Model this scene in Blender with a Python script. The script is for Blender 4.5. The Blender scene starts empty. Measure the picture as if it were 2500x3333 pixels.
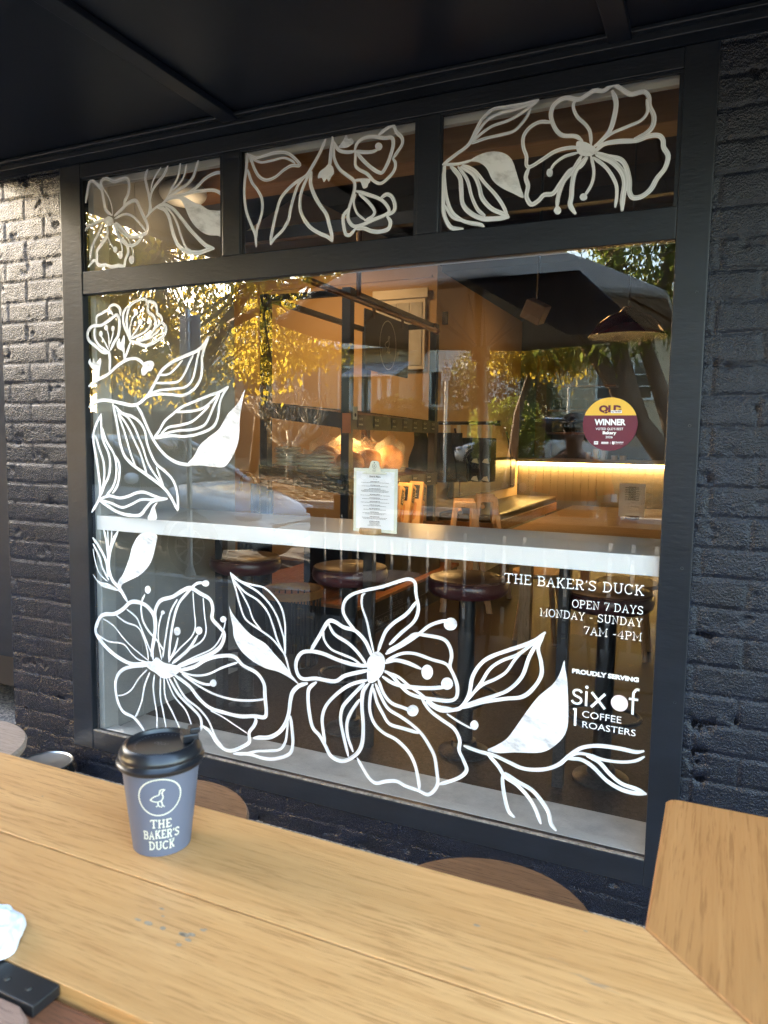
import bpy, bmesh, math, random
from mathutils import Vector, Matrix, noise, Euler
random.seed(7)
R = math.radians
scene = bpy.context.scene
col = scene.collection

# ------------------------------------------------------------------ camera
cd = bpy.data.cameras.new('camera'); cam = bpy.data.objects.new('camera', cd); col.objects.link(cam)
cam.location = (0.1577, -2.2908, 1.472)
cam.rotation_euler = (1.4758, -0.0147, 0.4323)
cd.sensor_fit = 'VERTICAL'; cd.sensor_height = 36.0; cd.sensor_width = 27.0
cd.lens = 2400 / 3333 * 36.0
cd.clip_start = 0.02; cd.clip_end = 2000
cd.dof.use_dof = True; cd.dof.focus_distance = 2.5; cd.dof.aperture_fstop = 11
scene.camera = cam
# ------------------------------------------------------------------ sky, sun, exposure
SUN_EL, SUN_AZ = R(12), R(-115)         # low sun across the street, far to the left, behind the trees
sd = Vector((math.sin(SUN_AZ) * math.cos(SUN_EL), math.cos(SUN_AZ) * math.cos(SUN_EL), math.sin(SUN_EL)))
w = bpy.data.worlds.new('World'); scene.world = w; w.use_nodes = True
nt = w.node_tree; bg = nt.nodes['Background']
sky = nt.nodes.new('ShaderNodeTexSky'); sky.sky_type = 'NISHITA'; sky.sun_disc = False
sky.sun_elevation = SUN_EL; sky.sun_rotation = SUN_AZ; sky.air_density = 1.0; sky.dust_density = 2.0; sky.ozone_density = 1.0
nt.links.new(sky.outputs[0], bg.inputs[0]); bg.inputs[1].default_value = 0.115
sl = bpy.data.lights.new('sun', 'SUN'); sl.energy = 5.0; sl.angle = R(0.5); sl.color = (1.0, 0.83, 0.6)
so = bpy.data.objects.new('sun', sl); col.objects.link(so)
so.rotation_euler = sd.to_track_quat('Z', 'Y').to_euler(); so.location = sd * 40
vs = scene.view_settings
vs.view_transform = 'Standard'; vs.look = 'None'; vs.gamma = 1; vs.use_curve_mapping = False
vs.exposure = 4.75
cy = scene.cycles
cy.use_denoising = True; cy.denoising_prefilter = 'NONE'; cy.max_bounces = 8; cy.diffuse_bounces = 4; cy.glossy_bounces = 4
cy.transparent_max_bounces = 24; cy.transmission_bounces = 4
cy.caustics_reflective = False; cy.caustics_refractive = False
cy.sample_clamp_indirect = 0.5

# ------------------------------------------------------------------ materials
def nodes(name):
    m = bpy.data.materials.new(name); m.use_nodes = True
    t = m.node_tree; return m, t, t.nodes['Principled BSDF']

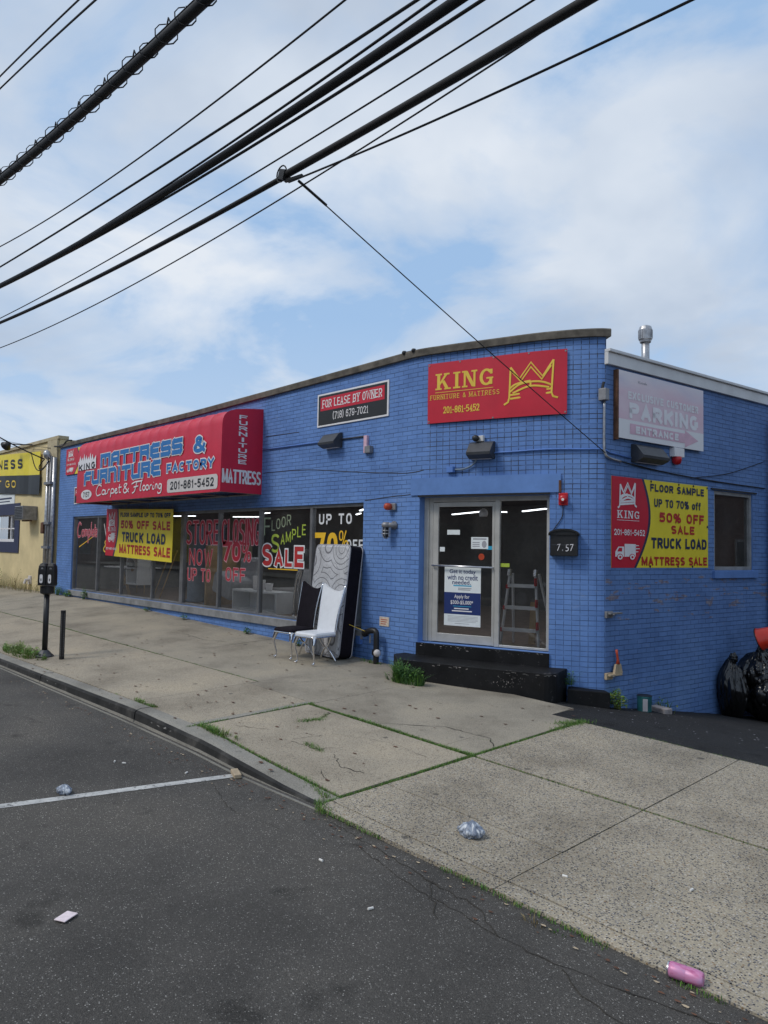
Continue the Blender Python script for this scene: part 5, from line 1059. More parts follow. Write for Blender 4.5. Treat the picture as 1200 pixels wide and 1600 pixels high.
mb.poly([MP(*p, T) for p in reversed(ol)]); mb.build('side_border', 'black_velvet', t)
for dd in (-T, T): mb = MB(); mb.tube([MP(*p, dd) for p in ol + [ol[0]]], .011, 6, cap=False); mb.build('piping', 'faded_grey', t, smooth=True)
def chair(label, loc, rz, fabric):
    t = thing('dining_chair', label, 'chair', (0, 0, 0), 'high backed chairs left on the sidewalk'); W, Dp = .25, .25
    # seat pad, front towards -Y
    bm = MB(); ol = rrect((-W, -Dp, W, Dp), .06, 4); prof = [(.90, .435), (1.0, .45), (1.0, .475), (.93, .50), (.6, .512)]
    for (k0, z0), (k1, z1) in zip(prof, prof[1:]):
        for i in range(len(ol)): j = (i + 1) % len(ol); bm.quad((ol[i][0] * k0, ol[i][1] * k0, z0), (ol[j][0] * k0, ol[j][1] * k0, z0), (ol[j][0] * k1, ol[j][1] * k1, z1), (ol[i][0] * k1, ol[i][1] * k1, z1))
    bm.poly([(a * .6, b * .6, .512) for a, b in ol]); bm.poly([(a * .9, b * .9, .435) for a, b in reversed(ol)]); bm.build('seat', fabric, t, smooth=True)
    # tall waisted backrest with a scooped top
    bm = MB(); nx, nz = 10, 14; P = {}
    for j in range(nz + 1):
        for i in range(nx + 1):
            a = i / nx * 2 - 1; b = j / nz; hw = .19 + .06 * b ** 1.4 + .02 * (1 - b) ** 3; zt = .46 + b * (.80 - .035 * (a + 1) - .075 * (1 - a * a) ** 1.1); y = Dp - .03 + .17 * b ** 1.35 + .02 * (1 - a * a)
            P[i, j] = (a * hw, y, zt)
    for i in range(nx):
        for j in range(nz):
            bm.quad(P[i, j], P[i + 1, j], P[i + 1, j + 1], P[i, j + 1]); bk = lambda p: (p[0], p[1] + .05, p[2]); bm.quad(bk(P[i, j + 1]), bk(P[i + 1, j + 1]), bk(P[i + 1, j]), bk(P[i, j]))
    for j in range(nz): bm.quad(P[0, j + 1], bk(P[0, j + 1]), bk(P[0, j]), P[0, j]); bm.quad(P[nx, j], bk(P[nx, j]), bk(P[nx, j + 1]), P[nx, j + 1])
    for i in range(nx): bm.quad(P[i, nz], P[i + 1, nz], bk(P[i + 1, nz]), bk(P[i, nz]))
    bm.build('backrest', fabric, t)
    for s in (-1, 1):
        bm = MB(); pts = [(P[0 if s < 0 else nx, j][0] + s * .012, P[0, j][1] + .02, P[0, j][2]) for j in range(nz + 1)]; bm.tube(pts, .013, 8); bm.build('back_rail', 'chrome', t, smooth=True)
        bm = MB(); x, y = s * .2, -.2; pts = curve2([(x, y, .445), (x * 1.08, y - .03, .36), (x * 1.12, y - .045, .28), (x * 1.02, y - .01, .12), (x * 1.0, y - .005, .035), (x * 1.06, y - .04, .012)], 4); rs = [.045 - .031 * min(1, k / 10) for k in range(len(pts) - 3)] + [.018, .022, .02]; bm.tube(pts, rs, 10); bm.build('leg', 'chrome', t, smooth=True)
        bm = MB(); bm.tube(curve2([(s * .17, .2, .44), (s * .06, .235, .26), (-s * .05, .25, .2), (-s * .2, .29, .0)], 4), .016, 8); bm.build('leg', 'chrome', t, smooth=True)
    bm = MB(); bm.tube([(a * .97, b * .97, .435) for a, b in ol + [ol[0]]], .014, 6, cap=False); bm.build('seat_frame', 'chrome', t, smooth=True)
    t.location = loc; t.rotation_euler = (0, 0, rz); return t
chair('white leather high back chair with chrome legs in front of the mattress', (-9.46, 7.52, zs(-9.46, 7.52)), R(4), 'white_leather')
chair('black velvet high back chair with chrome legs beside the white one', (-10.06, 7.53, zs(-10.06, 7.53)), R(3), 'black_velvet')
mb = MB(); mb.tube(curve2([(-10.5, 8.25, .98), (-10.46, 8.05, .9), (-10.2, 7.99, .78), (-9.8, 7.985, .66), (-9.47, 7.98, .56), (-9.42, 8.05, .52), FAC(-9.0, .38, .19)], 8), .005, 5); tag(mb.build('rope', 'yellow_ink', smooth=True), 'thin yellow rope tied from mattress to standpipe', 'rope')

# ================================================================== STREET FURNITURE
mx0, my0 = -13.13, 4.57; mz0 = zs(mx0, my0)
t = thing('parking_meter', 'black double headed parking meter on a pole at the kerb', 'parking meter', (mx0, my0, mz0)); mb = MB(); mb.tube([(mx0, my0, mz0), (mx0 - .0, my0, mz0 + 1.08)], .045, 14); mb.build('pole', 'black_metal', t, smooth=True)
mb = MB(); mb.lathe([(.15, 0), (.15, .025), (.11, .06), (.075, .10), (.055, .12)], (mx0, my0, mz0 - .005), 18)
for k in range(4): an = k * 1.57 + .6; mb.lathe([(.02, 0), (.02, .03)], (mx0 + .12 * math.cos(an), my0 + .12 * math.sin(an), mz0 + .02), 6)
mb.build('base_flange', 'grey_light', t)
mb = MB(); mb.lathe([(.05, 0), (.11, .03), (.11, .14), (.13, .15)], (mx0, my0, mz0 + 1.05), 16); mb.build('yoke', 'black_metal', t)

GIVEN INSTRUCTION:
Take the lines above from the top of the records through the one with "col = scene.collection" and repeat them exactly, without any pictures.

RESULT BELOW:
Model this scene in Blender with a Python script. The script is for Blender 4.5. The Blender scene starts empty. Measure the picture as if it were 2500x3333 pixels.
import bpy, bmesh, math, random
from mathutils import Vector, Matrix, noise, Euler
random.seed(7)
R = math.radians
scene = bpy.context.scene
col = scene.collection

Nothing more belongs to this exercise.